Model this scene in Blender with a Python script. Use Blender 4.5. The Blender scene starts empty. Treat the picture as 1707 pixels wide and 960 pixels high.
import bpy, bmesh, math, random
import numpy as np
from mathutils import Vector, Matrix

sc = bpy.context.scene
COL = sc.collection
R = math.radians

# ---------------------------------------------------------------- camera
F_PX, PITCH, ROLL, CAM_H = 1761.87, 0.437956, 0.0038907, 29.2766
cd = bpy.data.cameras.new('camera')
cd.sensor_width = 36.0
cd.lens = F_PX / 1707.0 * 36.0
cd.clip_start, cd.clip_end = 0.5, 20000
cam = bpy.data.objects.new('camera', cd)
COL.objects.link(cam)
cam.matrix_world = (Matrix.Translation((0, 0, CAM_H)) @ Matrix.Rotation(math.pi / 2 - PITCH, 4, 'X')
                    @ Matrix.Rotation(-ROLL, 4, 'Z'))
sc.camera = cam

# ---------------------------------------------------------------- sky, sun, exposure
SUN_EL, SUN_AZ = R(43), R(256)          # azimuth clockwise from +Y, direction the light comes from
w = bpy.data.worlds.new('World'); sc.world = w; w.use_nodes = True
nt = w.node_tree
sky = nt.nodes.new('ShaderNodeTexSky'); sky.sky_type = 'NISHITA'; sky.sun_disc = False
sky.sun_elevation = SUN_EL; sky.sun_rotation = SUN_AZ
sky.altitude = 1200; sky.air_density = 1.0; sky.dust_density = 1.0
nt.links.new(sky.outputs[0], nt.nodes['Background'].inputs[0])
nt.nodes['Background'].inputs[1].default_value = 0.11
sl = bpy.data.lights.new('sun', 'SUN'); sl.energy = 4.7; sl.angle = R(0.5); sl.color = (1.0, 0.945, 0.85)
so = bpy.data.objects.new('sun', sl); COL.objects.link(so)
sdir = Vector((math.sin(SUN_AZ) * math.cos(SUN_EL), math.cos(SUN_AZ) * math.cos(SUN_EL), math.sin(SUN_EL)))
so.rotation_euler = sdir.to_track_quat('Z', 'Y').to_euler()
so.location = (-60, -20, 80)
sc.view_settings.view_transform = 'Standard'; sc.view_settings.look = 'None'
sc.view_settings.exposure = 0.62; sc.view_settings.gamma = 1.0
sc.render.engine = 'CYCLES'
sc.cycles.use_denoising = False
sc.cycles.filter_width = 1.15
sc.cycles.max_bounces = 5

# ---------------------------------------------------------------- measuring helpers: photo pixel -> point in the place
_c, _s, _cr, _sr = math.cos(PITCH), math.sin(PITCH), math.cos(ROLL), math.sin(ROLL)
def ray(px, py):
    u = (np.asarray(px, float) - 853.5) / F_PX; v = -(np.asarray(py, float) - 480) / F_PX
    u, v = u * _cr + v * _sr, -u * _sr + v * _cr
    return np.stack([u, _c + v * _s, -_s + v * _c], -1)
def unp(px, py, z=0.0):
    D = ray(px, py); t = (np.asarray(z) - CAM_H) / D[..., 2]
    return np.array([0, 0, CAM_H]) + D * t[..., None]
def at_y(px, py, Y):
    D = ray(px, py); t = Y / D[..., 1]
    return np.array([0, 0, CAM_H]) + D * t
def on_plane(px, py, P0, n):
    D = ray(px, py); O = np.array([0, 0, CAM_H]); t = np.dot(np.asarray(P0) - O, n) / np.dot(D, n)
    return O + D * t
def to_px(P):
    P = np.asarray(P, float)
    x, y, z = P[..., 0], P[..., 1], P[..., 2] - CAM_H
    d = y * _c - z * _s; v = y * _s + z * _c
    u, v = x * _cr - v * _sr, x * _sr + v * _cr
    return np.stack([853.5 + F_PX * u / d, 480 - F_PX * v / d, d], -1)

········

### PROBLEM
Reproduce, please, the lines of the material from its first line down to the line containing "sc.camera = cam", keeping both ends and nothing beyond them.

### RESULT OF THIS TASK
Model this scene in Blender with a Python script. Use Blender 4.5. The Blender scene starts empty. Treat the picture as 1707 pixels wide and 960 pixels high.
import bpy, bmesh, math, random
import numpy as np
from mathutils import Vector, Matrix

sc = bpy.context.scene
COL = sc.collection
R = math.radians

# ---------------------------------------------------------------- camera
F_PX, PITCH, ROLL, CAM_H = 1761.87, 0.437956, 0.0038907, 29.2766
cd = bpy.data.cameras.new('camera')
cd.sensor_width = 36.0
cd.lens = F_PX / 1707.0 * 36.0
cd.clip_start, cd.clip_end = 0.5, 20000
cam = bpy.data.objects.new('camera', cd)
COL.objects.link(cam)
cam.matrix_world = (Matrix.Translation((0, 0, CAM_H)) @ Matrix.Rotation(math.pi / 2 - PITCH, 4, 'X')
                    @ Matrix.Rotation(-ROLL, 4, 'Z'))
sc.camera = cam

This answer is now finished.